Também crítico ao cenário que se desenha e que ameaça a preservação patrimonial do País, Flávio de Lemos Carsalade, vice-presidente do Conselho Internacional de Monumentos e Sítios (Icomos) e braço assessor da Unesco para o Patrimônio Mundial, analisou as investidas do governo federal como um alinhamento político que atrela patrimônio à renda e à circulação financeira. 

“Cultura é um modo de compreender o mundo e de se relacionar com o mundo. A gente entende o mundo pela cultura, por isso mesmo ela nos dá referência e nos situa nesse mundo.
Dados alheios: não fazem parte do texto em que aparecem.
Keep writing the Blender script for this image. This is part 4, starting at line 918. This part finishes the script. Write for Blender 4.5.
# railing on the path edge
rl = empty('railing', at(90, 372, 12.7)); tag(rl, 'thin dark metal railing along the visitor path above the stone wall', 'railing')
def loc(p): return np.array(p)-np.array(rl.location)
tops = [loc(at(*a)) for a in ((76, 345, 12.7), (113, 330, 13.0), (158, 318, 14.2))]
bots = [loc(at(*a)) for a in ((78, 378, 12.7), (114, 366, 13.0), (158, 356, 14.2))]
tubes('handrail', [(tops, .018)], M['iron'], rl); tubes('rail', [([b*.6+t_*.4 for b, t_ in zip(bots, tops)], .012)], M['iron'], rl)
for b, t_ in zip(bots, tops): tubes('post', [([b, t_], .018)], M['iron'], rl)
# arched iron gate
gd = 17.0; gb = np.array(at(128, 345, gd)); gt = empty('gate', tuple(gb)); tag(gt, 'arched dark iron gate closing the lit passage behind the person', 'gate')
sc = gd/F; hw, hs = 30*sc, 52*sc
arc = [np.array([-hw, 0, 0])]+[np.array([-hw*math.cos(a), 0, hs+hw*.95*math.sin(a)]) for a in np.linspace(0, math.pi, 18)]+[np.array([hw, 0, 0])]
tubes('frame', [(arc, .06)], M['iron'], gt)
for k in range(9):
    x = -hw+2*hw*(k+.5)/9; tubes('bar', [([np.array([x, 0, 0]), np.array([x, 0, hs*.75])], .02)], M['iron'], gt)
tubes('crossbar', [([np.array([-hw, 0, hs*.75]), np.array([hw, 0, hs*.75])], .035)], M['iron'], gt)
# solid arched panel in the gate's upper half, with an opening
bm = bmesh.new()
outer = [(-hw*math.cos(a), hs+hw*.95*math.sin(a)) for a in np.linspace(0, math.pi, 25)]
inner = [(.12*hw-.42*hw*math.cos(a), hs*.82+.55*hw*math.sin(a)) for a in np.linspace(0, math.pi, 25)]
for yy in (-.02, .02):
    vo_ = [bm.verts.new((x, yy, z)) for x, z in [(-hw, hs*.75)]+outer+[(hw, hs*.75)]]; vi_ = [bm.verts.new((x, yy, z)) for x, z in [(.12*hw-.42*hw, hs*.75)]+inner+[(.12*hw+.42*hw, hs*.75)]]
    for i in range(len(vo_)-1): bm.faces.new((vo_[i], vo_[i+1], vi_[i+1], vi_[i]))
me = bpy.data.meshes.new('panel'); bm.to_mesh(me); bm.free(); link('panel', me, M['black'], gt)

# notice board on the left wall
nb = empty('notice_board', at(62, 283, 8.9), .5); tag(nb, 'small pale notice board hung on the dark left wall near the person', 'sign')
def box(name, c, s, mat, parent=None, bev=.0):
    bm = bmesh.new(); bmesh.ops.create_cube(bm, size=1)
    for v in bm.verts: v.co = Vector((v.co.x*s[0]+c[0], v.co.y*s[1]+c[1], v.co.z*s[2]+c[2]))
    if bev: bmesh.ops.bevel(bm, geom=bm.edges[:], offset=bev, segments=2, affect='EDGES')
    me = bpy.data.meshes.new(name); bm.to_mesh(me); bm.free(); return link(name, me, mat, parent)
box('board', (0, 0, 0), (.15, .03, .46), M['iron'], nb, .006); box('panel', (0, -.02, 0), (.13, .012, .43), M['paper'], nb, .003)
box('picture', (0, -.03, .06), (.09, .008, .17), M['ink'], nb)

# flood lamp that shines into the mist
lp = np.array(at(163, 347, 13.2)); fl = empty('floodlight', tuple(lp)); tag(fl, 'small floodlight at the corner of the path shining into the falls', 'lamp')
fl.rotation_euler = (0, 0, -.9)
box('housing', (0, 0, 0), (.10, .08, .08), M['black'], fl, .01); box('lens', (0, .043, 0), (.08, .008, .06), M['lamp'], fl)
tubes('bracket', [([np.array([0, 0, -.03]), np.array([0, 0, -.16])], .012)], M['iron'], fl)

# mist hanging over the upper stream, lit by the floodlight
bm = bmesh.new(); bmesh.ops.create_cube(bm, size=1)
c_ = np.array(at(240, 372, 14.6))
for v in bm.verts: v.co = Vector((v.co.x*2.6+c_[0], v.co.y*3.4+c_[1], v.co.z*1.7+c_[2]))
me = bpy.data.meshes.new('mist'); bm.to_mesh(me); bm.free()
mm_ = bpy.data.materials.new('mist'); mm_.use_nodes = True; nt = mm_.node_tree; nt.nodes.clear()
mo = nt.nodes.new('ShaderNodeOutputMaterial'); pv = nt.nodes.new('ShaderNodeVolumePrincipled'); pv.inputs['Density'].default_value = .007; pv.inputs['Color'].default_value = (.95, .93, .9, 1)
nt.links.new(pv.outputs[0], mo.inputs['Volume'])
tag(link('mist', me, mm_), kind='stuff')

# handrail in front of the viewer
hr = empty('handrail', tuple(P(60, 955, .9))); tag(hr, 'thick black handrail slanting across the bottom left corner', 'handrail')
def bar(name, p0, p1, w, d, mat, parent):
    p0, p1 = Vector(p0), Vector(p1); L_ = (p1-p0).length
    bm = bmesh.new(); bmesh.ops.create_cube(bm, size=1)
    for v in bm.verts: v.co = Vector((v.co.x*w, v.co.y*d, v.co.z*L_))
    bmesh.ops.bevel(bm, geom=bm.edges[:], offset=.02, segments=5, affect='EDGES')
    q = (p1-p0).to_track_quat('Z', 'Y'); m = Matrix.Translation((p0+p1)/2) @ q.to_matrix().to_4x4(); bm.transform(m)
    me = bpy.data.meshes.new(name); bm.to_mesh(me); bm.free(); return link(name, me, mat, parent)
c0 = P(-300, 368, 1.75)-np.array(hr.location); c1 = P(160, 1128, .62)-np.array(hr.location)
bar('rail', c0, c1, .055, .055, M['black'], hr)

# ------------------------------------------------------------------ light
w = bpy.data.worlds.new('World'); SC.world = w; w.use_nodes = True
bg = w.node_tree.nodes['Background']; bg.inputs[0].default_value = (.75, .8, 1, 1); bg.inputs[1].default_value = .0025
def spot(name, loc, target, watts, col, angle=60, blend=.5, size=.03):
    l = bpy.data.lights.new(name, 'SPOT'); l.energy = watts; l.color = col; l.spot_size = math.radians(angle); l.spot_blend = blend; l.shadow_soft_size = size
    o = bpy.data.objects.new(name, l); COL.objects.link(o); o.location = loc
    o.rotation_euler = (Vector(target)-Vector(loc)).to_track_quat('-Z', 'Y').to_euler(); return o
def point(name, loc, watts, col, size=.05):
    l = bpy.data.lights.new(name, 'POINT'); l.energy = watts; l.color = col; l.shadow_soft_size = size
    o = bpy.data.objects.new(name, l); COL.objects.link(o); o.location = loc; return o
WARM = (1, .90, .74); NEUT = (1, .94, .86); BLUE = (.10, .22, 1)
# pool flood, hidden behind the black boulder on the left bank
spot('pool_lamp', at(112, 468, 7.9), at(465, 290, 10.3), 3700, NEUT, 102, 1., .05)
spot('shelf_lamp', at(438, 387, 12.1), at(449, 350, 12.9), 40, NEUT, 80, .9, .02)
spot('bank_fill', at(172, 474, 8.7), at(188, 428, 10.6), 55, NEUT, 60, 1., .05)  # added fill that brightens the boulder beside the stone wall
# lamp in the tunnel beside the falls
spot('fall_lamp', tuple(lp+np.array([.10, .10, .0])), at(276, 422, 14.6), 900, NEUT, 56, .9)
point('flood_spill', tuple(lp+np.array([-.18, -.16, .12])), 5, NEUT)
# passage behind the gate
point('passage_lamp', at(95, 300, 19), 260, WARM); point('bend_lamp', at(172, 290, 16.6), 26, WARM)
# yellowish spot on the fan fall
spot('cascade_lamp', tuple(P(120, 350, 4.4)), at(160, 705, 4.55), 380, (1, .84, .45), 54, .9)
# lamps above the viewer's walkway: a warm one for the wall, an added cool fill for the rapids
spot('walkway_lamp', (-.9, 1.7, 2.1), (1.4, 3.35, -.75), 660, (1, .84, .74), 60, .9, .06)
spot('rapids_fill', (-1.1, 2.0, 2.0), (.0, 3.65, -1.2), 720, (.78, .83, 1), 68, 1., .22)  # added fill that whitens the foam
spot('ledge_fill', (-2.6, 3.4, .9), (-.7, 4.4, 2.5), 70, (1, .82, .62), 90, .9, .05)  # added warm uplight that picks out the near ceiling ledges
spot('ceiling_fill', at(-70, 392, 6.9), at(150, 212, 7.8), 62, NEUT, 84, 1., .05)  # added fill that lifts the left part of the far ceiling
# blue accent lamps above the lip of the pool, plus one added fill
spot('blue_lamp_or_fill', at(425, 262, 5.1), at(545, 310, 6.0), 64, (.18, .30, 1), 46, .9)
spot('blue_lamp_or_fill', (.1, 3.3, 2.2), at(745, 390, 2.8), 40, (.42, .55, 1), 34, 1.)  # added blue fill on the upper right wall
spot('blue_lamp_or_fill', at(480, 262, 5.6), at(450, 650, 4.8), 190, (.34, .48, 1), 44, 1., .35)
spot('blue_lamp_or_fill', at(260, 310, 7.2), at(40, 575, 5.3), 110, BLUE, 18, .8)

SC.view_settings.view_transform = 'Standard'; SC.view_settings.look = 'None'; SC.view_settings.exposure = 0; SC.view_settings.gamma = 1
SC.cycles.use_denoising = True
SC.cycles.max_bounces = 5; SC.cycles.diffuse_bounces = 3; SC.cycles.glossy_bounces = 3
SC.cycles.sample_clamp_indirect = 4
Diante disso, os patrimônios culturais são as identidades das comunidades e da memória através dos tempos, o que traz uma função social de grande importância, de cidadania”, explicou.

Necessidade de corpo técnico

Para uma política eficiente de preservação de memória e de valorização de identidades plurais que participaram da construção da nação brasileira, os trabalhadores da área ressaltaram que é imprescindível a existência de um corpo técnico qualificado e estável. Apesar de parecer uma afirmação óbvia, o governo federal tem desrespeitado as diretrizes do Decreto 9.727/2019, que dispõe sobre a compatibilidade do perfil do profissional indicado a cargos de chefia.

Os palestrantes da audiência pública recordaram casos de nomeação de superintendentes regionais sem formação na área patrimonial e sem experiência profissional adequada para os cargos. O mais recente desses casos foi a indicação e exoneração quase imediada do superintendente de Minas Gerais, estado que detém o maior número de bens tombados pela União. Empossado pelo ministro Osmar Terra, o cinegrafista Jeyson Dias Cabral da Silva pediu demissão poucas horas após assumir o cargo. De acordo com os palestrantes, o recém-nomeado se assustou com a quantidade de trabalho e com a qualidade dos servidores efetivos da casa.

Carsalade ressaltou a importância de uma gestão técnica. “Não dá para trabalhar com um bando de neófitos. Os gestores devem ter conhecimento aprofundado e capacidade de articulação. É um perfil complexo que exige experiência e expertise”, afirmou. Márcia Sant’Anna lembrou que sempre houve prejuízo para os brasileiros quando foram nomeadas pessoas sem as qualificações necessárias. A diferença do passado para a atualidade, segundo Sant’Anna, é que “talvez nunca na história do Iphan houve um ataque tão profundo à competência institucional”. “Nunca vimos um ataque dessa forma, tão pouco criteriosa e violenta, de desconsideração do trabalho que a instituição realiza”, declarou.

Cortes e silenciamento

O Ministério da Cultura foi extinto assim que Bolsonaro assumiu a Presidência da República, em janeiro deste ano. Transformada em secretaria do Ministério de Cidadania, encabeçado por Osmar Terra, que não tem comprometimento com a pauta, a Cultura enfrenta tentativas de invisibilização e silenciamento. Para Jurema de Sousa Machado, este “gesto administrativo” não tem nada de administrativo. “É uma tentativa de fazer calar políticas”, alertou. A deputada federal requerente da audiência, Áurea Carolina (Psol-MG), observou que o cancelamento de editais de cultura, além de atitudes de censura, cooperam na intenção de invisibilizar a pasta.

Veterana no órgão, a servidora Márcia Sant’Anna ressaltou serem necessários investimentos públicos para preservação do patrimônio cultural. “Exige dinheiro, deslocamento e atenção de um quadro de servidores qualificado”. Atualmente o Iphan tem orçamento de 0,2%, segundo Flávio Carsalade, o que está longe de ser suficiente para atender as demandas sociais. Presidente da Comissão de Cultura na Câmara, a deputada federal Benedita da Silva (PT-RJ) reforçou que o Iphan tem um papel político fundamental. “Nós temos é que ir para as ruas e fazer política, se não vamos aceitar tudo isso”, finalizou.